La wyschywanka, cet habit traditionnel ukrainien mais aussi biélorusse, fait partie du patrimoine autant social que culturel des deux pays. Femmes, hommes et enfants de tous âges la portent, symbolisant ainsi l’attachement à la famille.

La sacralisation de la famille

Selon « Le Devoir » qui cite Dominika Pszczolkowska, politologue et membre du Centre de Recherche sur la Migration à l’Université de Varsovie « dans les dernières semaines d’avril et en début de ce mois de mai, de 16.000 à 21.000 ont franchi la frontière de la Pologne à l’Ukraine. Certains jours, il y a même davantage de personnes qui arrivent en Ukraine que l’inverse. » Cette vague inversée s’explique par le fait que les combats se concentrent sur l’est et le sud du pays. Par ailleurs, en décrétant la mobilisation générale, le président ukrainien a interdit aux hommes âgés de 18 à 60 ans de quitter le pays et contribué ainsi à diviser des familles. Les femmes ukrainiennes supportent très mal d’être séparées de leurs maris, de leurs fils mais aussi de leurs parents qui, trop âgés, n’ont plus la force encore moins l’envie et le courage de se séparer de ce qu’ils ont acquis, la plupart du temps, au prix d’énormes privations.
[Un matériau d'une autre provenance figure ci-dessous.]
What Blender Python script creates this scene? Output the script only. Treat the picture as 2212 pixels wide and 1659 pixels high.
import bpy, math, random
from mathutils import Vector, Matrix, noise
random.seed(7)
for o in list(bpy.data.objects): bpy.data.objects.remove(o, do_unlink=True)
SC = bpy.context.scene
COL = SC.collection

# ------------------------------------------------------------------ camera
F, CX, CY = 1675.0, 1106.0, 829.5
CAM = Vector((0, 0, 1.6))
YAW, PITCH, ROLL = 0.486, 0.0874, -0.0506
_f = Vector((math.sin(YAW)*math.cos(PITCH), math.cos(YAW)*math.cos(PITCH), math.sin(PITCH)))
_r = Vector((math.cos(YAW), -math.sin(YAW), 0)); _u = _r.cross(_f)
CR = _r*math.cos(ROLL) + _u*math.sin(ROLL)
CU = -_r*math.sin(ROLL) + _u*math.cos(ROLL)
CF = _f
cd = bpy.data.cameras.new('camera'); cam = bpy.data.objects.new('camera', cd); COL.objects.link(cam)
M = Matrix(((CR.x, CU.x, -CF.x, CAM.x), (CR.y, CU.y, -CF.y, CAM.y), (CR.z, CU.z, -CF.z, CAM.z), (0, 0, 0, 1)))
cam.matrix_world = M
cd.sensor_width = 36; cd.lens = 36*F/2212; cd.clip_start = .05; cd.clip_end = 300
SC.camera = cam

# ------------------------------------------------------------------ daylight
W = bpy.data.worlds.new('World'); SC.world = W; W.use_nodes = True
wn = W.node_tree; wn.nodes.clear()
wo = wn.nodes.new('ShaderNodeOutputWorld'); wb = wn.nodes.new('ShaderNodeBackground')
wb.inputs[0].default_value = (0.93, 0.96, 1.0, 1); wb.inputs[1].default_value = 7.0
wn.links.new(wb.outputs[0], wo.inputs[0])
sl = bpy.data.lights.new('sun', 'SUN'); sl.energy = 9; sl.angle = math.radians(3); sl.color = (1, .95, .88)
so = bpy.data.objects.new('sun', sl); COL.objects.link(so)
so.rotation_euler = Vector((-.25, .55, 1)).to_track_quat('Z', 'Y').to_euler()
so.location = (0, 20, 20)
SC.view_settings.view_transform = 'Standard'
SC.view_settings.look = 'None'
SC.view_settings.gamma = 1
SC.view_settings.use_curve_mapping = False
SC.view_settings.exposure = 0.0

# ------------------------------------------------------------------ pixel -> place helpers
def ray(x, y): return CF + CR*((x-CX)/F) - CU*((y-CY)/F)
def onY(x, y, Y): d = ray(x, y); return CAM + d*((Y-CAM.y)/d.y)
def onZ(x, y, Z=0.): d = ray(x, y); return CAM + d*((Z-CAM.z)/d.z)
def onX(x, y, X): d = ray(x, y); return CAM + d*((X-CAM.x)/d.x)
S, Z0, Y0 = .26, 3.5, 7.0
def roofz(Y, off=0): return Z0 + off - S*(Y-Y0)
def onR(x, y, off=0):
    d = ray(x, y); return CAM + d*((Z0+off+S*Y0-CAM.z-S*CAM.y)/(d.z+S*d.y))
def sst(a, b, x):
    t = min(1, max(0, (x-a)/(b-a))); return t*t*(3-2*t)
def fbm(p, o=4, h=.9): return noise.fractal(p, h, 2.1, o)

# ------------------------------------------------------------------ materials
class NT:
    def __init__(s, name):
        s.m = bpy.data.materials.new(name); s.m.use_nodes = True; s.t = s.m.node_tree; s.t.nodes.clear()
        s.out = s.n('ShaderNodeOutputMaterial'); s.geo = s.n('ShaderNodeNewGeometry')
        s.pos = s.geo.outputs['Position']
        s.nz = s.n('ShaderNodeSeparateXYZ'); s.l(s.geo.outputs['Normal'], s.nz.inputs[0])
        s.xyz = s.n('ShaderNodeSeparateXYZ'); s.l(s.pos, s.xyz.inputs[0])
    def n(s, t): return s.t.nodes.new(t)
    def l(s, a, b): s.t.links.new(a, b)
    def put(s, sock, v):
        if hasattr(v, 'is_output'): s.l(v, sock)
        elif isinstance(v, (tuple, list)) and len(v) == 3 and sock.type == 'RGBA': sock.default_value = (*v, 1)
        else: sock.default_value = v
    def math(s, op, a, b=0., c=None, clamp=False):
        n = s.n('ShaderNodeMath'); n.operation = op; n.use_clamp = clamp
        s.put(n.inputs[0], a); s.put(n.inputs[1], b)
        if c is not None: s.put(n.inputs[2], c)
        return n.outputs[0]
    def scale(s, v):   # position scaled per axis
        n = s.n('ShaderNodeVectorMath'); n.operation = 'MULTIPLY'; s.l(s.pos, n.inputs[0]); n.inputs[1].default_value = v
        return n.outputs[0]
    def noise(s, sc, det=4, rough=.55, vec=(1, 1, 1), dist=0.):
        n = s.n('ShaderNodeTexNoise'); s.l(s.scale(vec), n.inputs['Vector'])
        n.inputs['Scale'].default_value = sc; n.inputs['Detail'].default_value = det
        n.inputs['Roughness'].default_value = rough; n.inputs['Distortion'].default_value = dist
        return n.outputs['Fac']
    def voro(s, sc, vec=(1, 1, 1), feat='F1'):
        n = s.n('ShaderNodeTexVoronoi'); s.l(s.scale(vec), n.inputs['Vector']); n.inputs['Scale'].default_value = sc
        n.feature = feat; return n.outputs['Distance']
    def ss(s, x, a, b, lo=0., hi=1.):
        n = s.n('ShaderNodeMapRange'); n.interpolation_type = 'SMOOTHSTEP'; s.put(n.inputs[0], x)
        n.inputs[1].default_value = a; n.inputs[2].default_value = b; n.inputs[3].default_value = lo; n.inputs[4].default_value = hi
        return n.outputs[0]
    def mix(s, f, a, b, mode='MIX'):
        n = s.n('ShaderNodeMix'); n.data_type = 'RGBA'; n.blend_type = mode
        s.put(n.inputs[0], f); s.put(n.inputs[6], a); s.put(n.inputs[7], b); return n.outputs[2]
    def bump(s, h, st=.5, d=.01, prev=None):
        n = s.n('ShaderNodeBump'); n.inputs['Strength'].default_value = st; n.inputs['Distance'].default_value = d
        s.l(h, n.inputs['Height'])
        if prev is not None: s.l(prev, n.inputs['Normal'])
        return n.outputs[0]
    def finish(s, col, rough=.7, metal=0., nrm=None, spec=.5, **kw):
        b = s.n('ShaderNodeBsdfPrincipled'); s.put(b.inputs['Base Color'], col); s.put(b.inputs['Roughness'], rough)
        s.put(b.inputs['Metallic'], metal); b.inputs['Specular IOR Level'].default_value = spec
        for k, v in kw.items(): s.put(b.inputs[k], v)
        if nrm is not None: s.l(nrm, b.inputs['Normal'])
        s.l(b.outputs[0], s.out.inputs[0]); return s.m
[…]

Autant de réalités qui échappent aux technocrates de Bruxelles qui se donnent aujourd’hui bonne conscience en prétendant venir en aide aux réfugiés ukrainiens alors qu’il aurait été préférable de penser à l’avenir ukrainien dès la chute du Rideau de Fer et le démantèlement de l’URSS. On ne comprend pas l’Ukraine si on oublie que dans ce pays la famille est sacrée. Dans son livre « 111 raisons d’aimer l’Ukraine » (*), le journaliste-écrivain allemand Christoph Brumme, marié à une Ukrainienne, s’attarde longuement et dans de nombreux chapitres à cette sacralisation de la famille qui conditionne toute la société ukrainienne. Elle n’est pas individuelle mais collective et tout est organisé pour que les familles aient un prétexte pour se rassembler, ce qui fait fait de l’Ukraine le pays où on dénombre le plus grand nombre de jours fériés à l’échelon national, régional ou local. Dans telle ville on fête tel jour le pain, dans telle autre le lard, la bière ou le café et à Poltawa où habite Christoph Brumme, c’est grâce à la wyschywanka, l’habit traditionnel ukrainien mais aussi biélorusse, que les familles ukrainiennes défilent, dansent et s’amusent dans les rues. Cet habit est devenu, à l’instar des œufs de Pâques, un symbole de l’unité nationale et on s’imagine mal les habitants de Poltava, émigrée en Pologne, ne pas participer à cette fête et ne pas pouvoir y crier haut et fort « Vive l’Ukraine libre ! ». vjp

(*) Le 2 février 2020, notre site a publié un article sur cet ouvrage (111 Gründe, die Ukraine zu lieben), titré « L’Ukraine : ce pays méconnu et troublant ». Nous avions engagé des négociations avec son auteur et son éditeur afin qu’il puisse être traduit en français mais, hélas, nous avons été victimes des agents du département de la Loire qui n’ont rien trouvé de mieux que de nous accuser de « fraudes sociales pour nous être entre-aidés en travaillant ! » ,  un paradoxe dans ce département où les élus ne cessent d’humilier les bénéficiaires de minima sociaux en les assimilant à des fainéants.   Maintenant, ils sont passés à l’étape  supérieure en empêchant le retraité que je suis de travailler pour créer des emplois. Ce litige dure depuis plus de sept ans et pendant toute cette période nous n’avons jamais pu développer notre site comme nous espérions le faire. Nous reviendrons prochainement sur cette misérable affaire dont les journalistes indépendants travaillant dans des conditions extrêmement difficiles en Europe Orientale et plus particulièrement en Ukraine et en Biélorussie ont été les premières victimes collatérales car ils ont été privés d’un précieux complément de revenus.